[Entries with scene source code]
# # #

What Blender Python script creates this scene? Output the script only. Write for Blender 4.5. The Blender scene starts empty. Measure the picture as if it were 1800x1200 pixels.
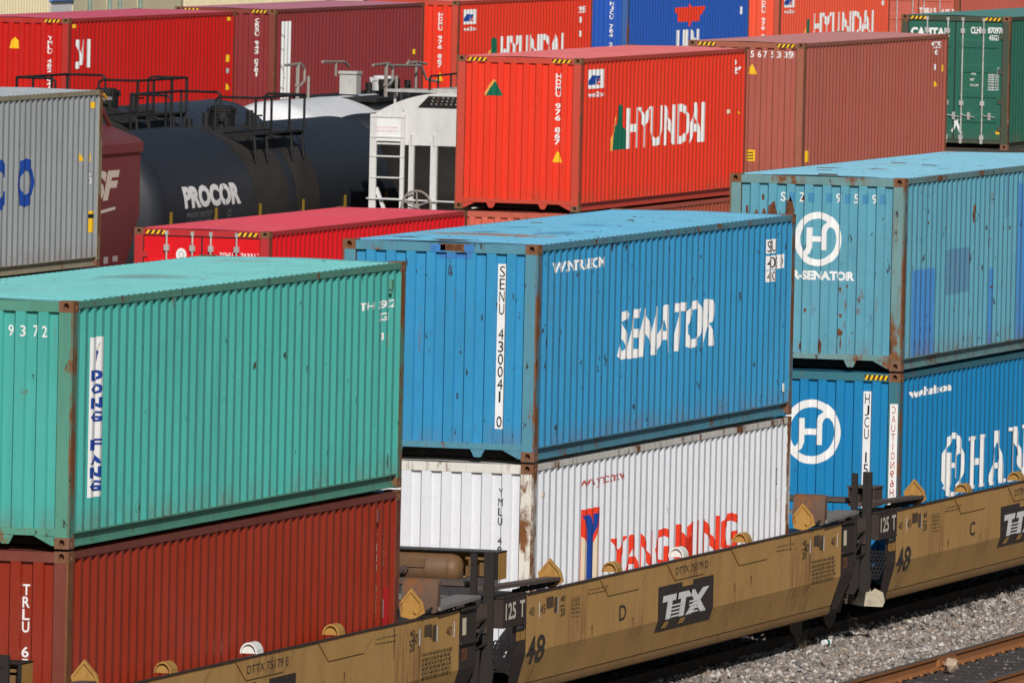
import bpy, bmesh, math, random
from mathutils import Vector, Matrix
random.seed(7)
PI = math.pi
scene = bpy.context.scene
COL = scene.collection

# ------------------------------------------------------------------ helpers
def lin(r, g, b, k=1.0):
    def f(c):
        c /= 255.0
        return (c / 12.92 if c <= 0.04045 else ((c + 0.055) / 1.055) ** 2.4) * k
    return (min(f(r), .95), min(f(g), .95), min(f(b), .95), 1.0)

def mul(c, k):
    return (min(c[0] * k, .95), min(c[1] * k, .95), min(c[2] * k, .95), 1.0)

class NT:
    def __init__(self, name):
        self.m = bpy.data.materials.new(name)
        self.m.use_nodes = True
        self.t = self.m.node_tree
        self.t.nodes.clear()
        self.out = self.n('ShaderNodeOutputMaterial')
        self.b = self.n('ShaderNodeBsdfPrincipled')
        self.l(self.b.outputs[0], self.out.inputs[0])
        self.tc = self.n('ShaderNodeTexCoord')
    def n(self, t, **kw):
        x = self.t.nodes.new(t)
        for k, v in kw.items():
            setattr(x, k, v)
        return x
    def l(self, a, b):
        self.t.links.new(a, b)
    def noise(self, scale, stretch=(1, 1, 1), off=0.0, detail=4.0, rough=.6):
        mp = self.n('ShaderNodeMapping')
        mp.inputs['Scale'].default_value = stretch
        mp.inputs['Location'].default_value = (off * 3.17, off * 1.31, off * 2.23)
        self.l(self.tc.outputs['Object'], mp.inputs[0])
        nz = self.n('ShaderNodeTexNoise')
        nz.inputs['Scale'].default_value = scale
        nz.inputs['Detail'].default_value = detail
        nz.inputs['Roughness'].default_value = rough
        self.l(mp.outputs[0], nz.inputs['Vector'])
        return nz.outputs['Fac']
    def ramp(self, src, a, b):
        r = self.n('ShaderNodeMapRange')
        r.clamp = True
        r.inputs['From Min'].default_value = a
        r.inputs['From Max'].default_value = b
        self.l(src, r.inputs['Value'])
        return r.outputs['Result']
    def math(self, op, a, b=0):
        r = self.n('ShaderNodeMath', operation=op)
        for i, v in enumerate((a, b)):
            if hasattr(v, 'is_output'):
                self.l(v, r.inputs[i])
            else:
                r.inputs[i].default_value = v
        return r.outputs[0]
    def mix(self, fac, a, b):
        r = self.n('ShaderNodeMix', data_type='RGBA')
        for s, v in ((0, fac), (6, a), (7, b)):
            if hasattr(v, 'is_output'):
                self.l(v, r.inputs[s])
            else:
                r.inputs[s].default_value = v
        return r.outputs[2]

RUST_A = (0.10, 0.035, 0.015, 1)
RUST_B = (0.26, 0.105, 0.035, 1)

def paint(name, col, rust=.25, streak=.3, fade=.25, rough=.42, seed=1.0, spots=.2, dent=.25, chalk=None, edge=0.0, patches=()):
    """Weathered paint: broad fading, vertical run-down streaks, rust blooms with runs and small chips."""
    k = NT(name)
    broad = k.noise(.55, off=seed, detail=5)
    chalk = chalk or tuple(min(c * .80 + .06, .95) for c in col[:3]) + (1,)
    c = k.mix(k.math('MULTIPLY', k.ramp(broad, .35, .75), fade), col, chalk)
    st = k.noise(1.0, (7, 7, .45), seed + 2, 5)
    c = k.mix(k.math('MULTIPLY', k.ramp(st, .5, .8), streak), c, mul(col, .55))
    gr = k.noise(1.3, (1, 1, .4), seed + 7, 6, .7)
    c = k.mix(k.math('MULTIPLY', k.ramp(gr, .47, .72), streak * .9), c, (col[0] * .5 + .012, col[1] * .5 + .008, col[2] * .5 + .004, 1))
    if patches or edge:
        sp3 = k.n('ShaderNodeSeparateXYZ'); k.l(k.tc.outputs['Object'], sp3.inputs[0])
        wob = k.noise(3.5, off=seed + 41, detail=6, rough=.7)
    for kind, cu, cv, ru, rv, pc, op in patches:
        a = k.math('DIVIDE', k.math('SUBTRACT', sp3.outputs[0], cu), ru)
        b = k.math('DIVIDE', k.math('SUBTRACT', sp3.outputs[1 if kind == 'roof' else 2], cv), rv)
        if kind == 'roof':
            dd = k.math('SQRT', k.math('ADD', k.math('MULTIPLY', a, a), k.math('MULTIPLY', b, b)), 0)
            dd = k.math('ADD', dd, k.math('MULTIPLY', k.math('SUBTRACT', wob, .5), 2.2))
            fc = k.math('MULTIPLY', k.ramp(dd, 1.15, .55), op)
        elif kind == 'run':
            dd = k.math('SQRT', k.math('ADD', k.math('MULTIPLY', a, a), k.math('MULTIPLY', b, b)), 0)
            st2 = k.noise(1.0, (9, 9, .8), seed + 61, 6, .7)
            fc = k.math('MULTIPLY', k.math('MULTIPLY', k.ramp(dd, 1.05, .35), k.ramp(st2, .46, .60)), op)
        else:
            dd = k.math('MAXIMUM', k.math('ABSOLUTE', a, 0), k.math('ABSOLUTE', b, 0))
            dd = k.math('ADD', dd, k.math('MULTIPLY', k.math('SUBTRACT', wob, .5), .16))
            fc = k.math('MULTIPLY', k.math('MULTIPLY', k.ramp(dd, 1.03, .96), op), k.ramp(sp3.outputs[1], .2, .1))
        c = k.mix(fc, c, pc)
    if edge:
        e = k.math('MULTIPLY', k.ramp(sp3.outputs[2], .46, .16), k.ramp(k.noise(4.0, (1, 1, .35), seed + 43, 6, .7), .40, .66))
        c = k.mix(k.math('MULTIPLY', e, edge), c, (.17, .085, .045, 1))
    fine = k.noise(14.0, off=seed + 5, detail=3)
    c = k.mix(k.math('MULTIPLY', k.ramp(fine, .3, .8), .16), c, mul(col, .62))
    # rust blooms and runs
    if rust > 0:
        rb = k.noise(2.1, (1, 1, .6), seed + 9, 8, .72)
        rr = k.noise(1.7, (5.5, 5.5, .55), seed + 11, 6, .65)
        fac = k.math('MAXIMUM', k.ramp(rb, .70 - .19 * rust, .75 - .17 * rust),
                     k.math('MULTIPLY', k.ramp(rr, .71 - .18 * rust, .82 - .15 * rust), .75))
        rcol = k.mix(k.noise(9, off=seed + 3), RUST_A, RUST_B)
        c = k.mix(fac, c, rcol)
    if spots > 0:
        sp = k.noise(8.5, (1, 1, .45), seed + 17, 6, .68)
        f2 = k.ramp(sp, .70 - .06 * spots, .715 - .06 * spots)
        c = k.mix(k.math('MULTIPLY', f2, .9), c, (0.035, 0.02, 0.014, 1))
    k.l(c, k.b.inputs['Base Color'])
    k.b.inputs['Roughness'].default_value = rough
    k.b.inputs['Specular IOR Level'].default_value = .35
    bp = k.n('ShaderNodeBump')
    bp.inputs['Strength'].default_value = dent
    bp.inputs['Distance'].default_value = .06
    k.l(k.noise(1.7, (1, 1, .6), seed + 21, 3), bp.inputs['Height'])
    k.l(bp.outputs[0], k.b.inputs['Normal'])
    return k.m

def plain(name, col, rough=.6, metal=0.0, var=.25, scale=6.0, spec=.3, seed=0.0):
    k = NT(name)
    c = k.mix(k.math('MULTIPLY', k.ramp(k.noise(scale, off=seed), .3, .7), 1.0), mul(col, 1 - var), mul(col, 1 + var * .6))
    k.l(c, k.b.inputs['Base Color'])
    k.b.inputs['Roughness'].default_value = rough
    k.b.inputs['Metallic'].default_value = metal
    k.b.inputs['Specular IOR Level'].default_value = spec
    return k.m

class MB:
    """Collects faces, builds ONE mesh object."""
    def __init__(self):
        self.v, self.f, self.mi = [], [], []
    def add(self, verts, faces, mi=0):
        o = len(self.v)
        self.v += [tuple(p) for p in verts]
        self.f += [tuple(i + o for i in q) for q in faces]
        self.mi += [mi] * len(faces)
    def quad(self, a, b, c, d, mi=0):
        self.add([a, b, c, d], [(0, 1, 2, 3)], mi)
    def box(self, x0, x1, y0, y1, z0, z1, mi=0, skip=()):
        v = [(x, y, z) for x in (x0, x1) for y in (y0, y1) for z in (z0, z1)]
        fs = {'-x': (0, 1, 3, 2), '+x': (4, 6, 7, 5), '-y': (0, 4, 5, 1), '+y': (2, 3, 7, 6), '-z': (0, 2, 6, 4), '+z': (1, 5, 7, 3)}
        self.add(v, [fs[s] for s in fs if s not in skip], mi)
    def prism(self, poly, axis, a, b, mi=0):
        """poly: 2D points; axis 'x': poly is (y,z), 'y': (x,z), 'z': (x,y); extruded a..b."""
        def P(p, t):
            return {'x': (t, p[0], p[1]), 'y': (p[0], t, p[1]), 'z': (p[0], p[1], t)}[axis]
        n = len(poly)
        v = [P(p, a) for p in poly] + [P(p, b) for p in poly]
        fs = [tuple(range(n)), tuple(range(2 * n - 1, n - 1, -1))] + [(i, i + n, (i + 1) % n + n, (i + 1) % n) for i in range(n)]
        self.add(v, fs, mi)
    def tube(self, p0, p1, r, n=8, mi=0, r1=None, caps=True):
        p0, p1 = Vector(p0), Vector(p1)
        d = (p1 - p0).normalized()
        u = d.orthogonal().normalized()
        w = d.cross(u)
        r1 = r if r1 is None else r1
        v = [p0 + (u * math.cos(2 * PI * i / n) + w * math.sin(2 * PI * i / n)) * r for i in range(n)]
        v += [p1 + (u * math.cos(2 * PI * i / n) + w * math.sin(2 * PI * i / n)) * r1 for i in range(n)]
        fs = [(i, (i + 1) % n, (i + 1) % n + n, i + n) for i in range(n)]
        if caps:
            fs += [tuple(range(n - 1, -1, -1)), tuple(range(n, 2 * n))]
        self.add(v, fs, mi)
    def path(self, pts, r, n=8, mi=0):
        for a, b in zip(pts[:-1], pts[1:]):
            self.tube(a, b, r, n, mi)
    def lathe(self, prof, axis, c, n=48, mi=0, a0=0, a1=2 * PI):
        """prof: (t along axis, radius); axis 'x','y' or 'z'; c: centre of the axis."""
        v = []
        full = abs(a1 - a0 - 2 * PI) < 1e-6
        m = n if full else n + 1
        for t, r in prof:
            for i in range(m):
                a = a0 + (a1 - a0) * i / n
                ca, sa = r * math.cos(a), r * math.sin(a)
                v.append({'x': (c[0] + t, c[1] + ca, c[2] + sa), 'y': (c[0] + ca, c[1] + t, c[2] + sa), 'z': (c[0] + ca, c[1] + sa, c[2] + t)}[axis])
        fs = []
        for j in range(len(prof) - 1):
            for i in range(n):
                i2 = (i + 1) % m
                fs.append((j * m + i, j * m + i2, (j + 1) * m + i2, (j + 1) * m + i))
        self.add(v, fs, mi)
    def holed(self, o, U, V, w, h, cx, cy, rx, ry, dep, nrm, n=12, mi=0):
        """A w x h plate from corner o along U, V with an oval hole of depth dep going against nrm."""
        o, U, V, N = Vector(o), Vector(U), Vector(V), Vector(nrm)
        outer, inner = [], []
        for i in range(n):
            a = 2 * PI * (i + .5) / n
            ca, sa = math.cos(a), math.sin(a)
            inner.append((cx + rx * ca, cy + ry * sa))
            t = min((((w - cx) if ca > 0 else cx) / abs(ca)) if abs(ca) > 1e-6 else 9, (((h - cy) if sa > 0 else cy) / abs(sa)) if abs(sa) > 1e-6 else 9)
            outer.append((cx + t * ca, cy + t * sa))
        P = lambda p, d=0: o + U * p[0] + V * p[1] - N * d
        v = [P(p) for p in outer] + [P(p) for p in inner] + [P(p, dep) for p in inner]
        fs = []
        for i in range(n):
            j = (i + 1) % n
            fs += [(i, j, n + j, n + i), (n + i, n + j, 2 * n + j, 2 * n + i)]
        fs.append(tuple(range(2 * n, 3 * n)))
        for cc in ((0, 0), (w, 0), (w, h), (0, h)):
            pass
        # corner triangles
        vv = len(v)
        for cc in ((0, 0), (w, 0), (w, h), (0, h)):
            a = math.atan2(cc[1] - cy, cc[0] - cx) % (2 * PI)
            i = int((a / (2 * PI) * n - .5) // 1) % n
            v.append(P(cc))
            fs.append((i, (i + 1) % n, vv))
            vv += 1
        self.add(v, fs, mi)
    def build(self, name, mats, parent=None, smooth=False, auto=None):
        me = bpy.data.meshes.new(name)
        me.from_pydata(self.v, [], self.f)
        if not isinstance(mats, (list, tuple)):
            mats = [mats]
        for m in mats:
            me.materials.append(m)
        me.polygons.foreach_set('material_index', self.mi)
        me.update()
        bm = bmesh.new()
        bm.from_mesh(me)
        bmesh.ops.remove_doubles(bm, verts=bm.verts, dist=1e-5)
        bmesh.ops.recalc_face_normals(bm, faces=bm.faces)
        bm.to_mesh(me)
        bm.free()
        if smooth:
            me.polygons.foreach_set('use_smooth', [True] * len(me.polygons))
            me.set_sharp_from_angle(angle=math.radians(35))
        o = bpy.data.objects.new(name, me)
        COL.objects.link(o)
        if parent:
            o.parent = parent
        return o

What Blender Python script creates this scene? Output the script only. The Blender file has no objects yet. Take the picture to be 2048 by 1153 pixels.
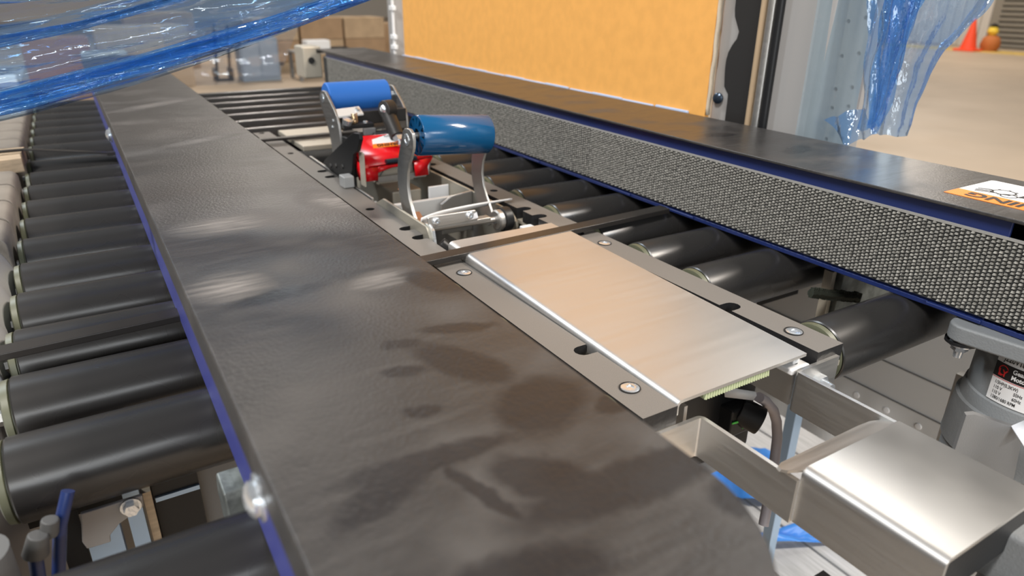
import bpy, bmesh, math, random
from mathutils import Vector, Matrix
from mathutils.geometry import delaunay_2d_cdt
random.seed(7)
R_ = math.radians
SC = bpy.context.scene
COL = SC.collection
# working unit u = 0.22 m, measured from a point 0.94 m above the floor (x across, y along the conveyor, z up)
S, ZC = 0.22, 0.94
FL = -ZC / S                                   # floor level in u

def W(p): return Vector((p[0] * S, p[1] * S, p[2] * S + ZC))

# ------------------------------------------------------------------ camera
cam = bpy.data.cameras.new('camera')
cam.sensor_width = 36.0
cam.lens = 1391.78 / 2048 * 36.0
cam.clip_start = 0.01
cam.clip_end = 200
cam.dof.use_dof = True
cam.dof.focus_distance = 0.50
cam.dof.aperture_fstop = 9.0
co = bpy.data.objects.new('camera', cam); COL.objects.link(co)
rx, dn, fw = Vector((0.8537, -0.5207, 0.0105)), Vector((-0.1974, -0.3422, -0.9186)), Vector((0.482, 0.7821, -0.395))
M = Matrix.Identity(4)
for i in range(3):
    M[i][0], M[i][1], M[i][2] = rx[i], -dn[i], -fw[i]
M.translation = (0, 0, ZC)
co.matrix_world = M
SC.camera = co
# ------------------------------------------------------------------ world, lights, exposure
SC.view_settings.view_transform = 'Standard'
SC.view_settings.look = 'None'
SC.view_settings.gamma = 1.0
SC.view_settings.use_curve_mapping = False
SC.view_settings.exposure = 0.0
SC.cycles.use_denoising = True
SC.cycles.transparent_max_bounces = 24
SC.cycles.max_bounces = 8
SC.cycles.sample_clamp_indirect = 6.0
SC.cycles.caustics_reflective = False
SC.cycles.caustics_refractive = False
wd = bpy.data.worlds.new('hall_ambient'); SC.world = wd; wd.use_nodes = True
wb = wd.node_tree.nodes['Background']
wb.inputs['Color'].default_value = (1.0, 0.98, 0.965, 1)
wb.inputs['Strength'].default_value = 0.18

def area(name, loc, sx, sy, power, col, target=None):
    l = bpy.data.lights.new(name, 'AREA'); l.shape = 'RECTANGLE'; l.size = sx; l.size_y = sy
    l.energy = power; l.color = col
    o = bpy.data.objects.new(name, l); COL.objects.link(o); o.location = loc
    if target is not None:
        o.rotation_euler = (Vector(target) - Vector(loc)).to_track_quat('-Z', 'Y').to_euler()
    return o
WARM, COOL = (1.0, 0.91, 0.81), (0.86, 0.94, 1.0)
area('hall_or_added_light', (3.6, -1.6, 5.0), 0.5, 1.4, 350, WARM, (0.4, 0.6, 0.7))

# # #

WHAT YOU HAVE TO DO =
Take the material above from its first line through the line holding "return (min(c[0] *" and set it down exactly, without the pictures.

CORRECT RESPONSE =
What Blender Python script creates this scene? Output the script only. Write for Blender 4.5. The Blender scene starts empty. Measure the picture as if it were 1800x1200 pixels.
import bpy, bmesh, math, random
from mathutils import Vector, Matrix
random.seed(7)
PI = math.pi
scene = bpy.context.scene
COL = scene.collection

# ------------------------------------------------------------------ helpers
def lin(r, g, b, k=1.0):
    def f(c):
        c /= 255.0
        return (c / 12.92 if c <= 0.04045 else ((c + 0.055) / 1.055) ** 2.4) * k
    return (min(f(r), .95), min(f(g), .95), min(f(b), .95), 1.0)

def mul(c, k):
    return (min(c[0] * k, .95), min(c[1] * k, .95), min(c[2] * k, .95), 1.0)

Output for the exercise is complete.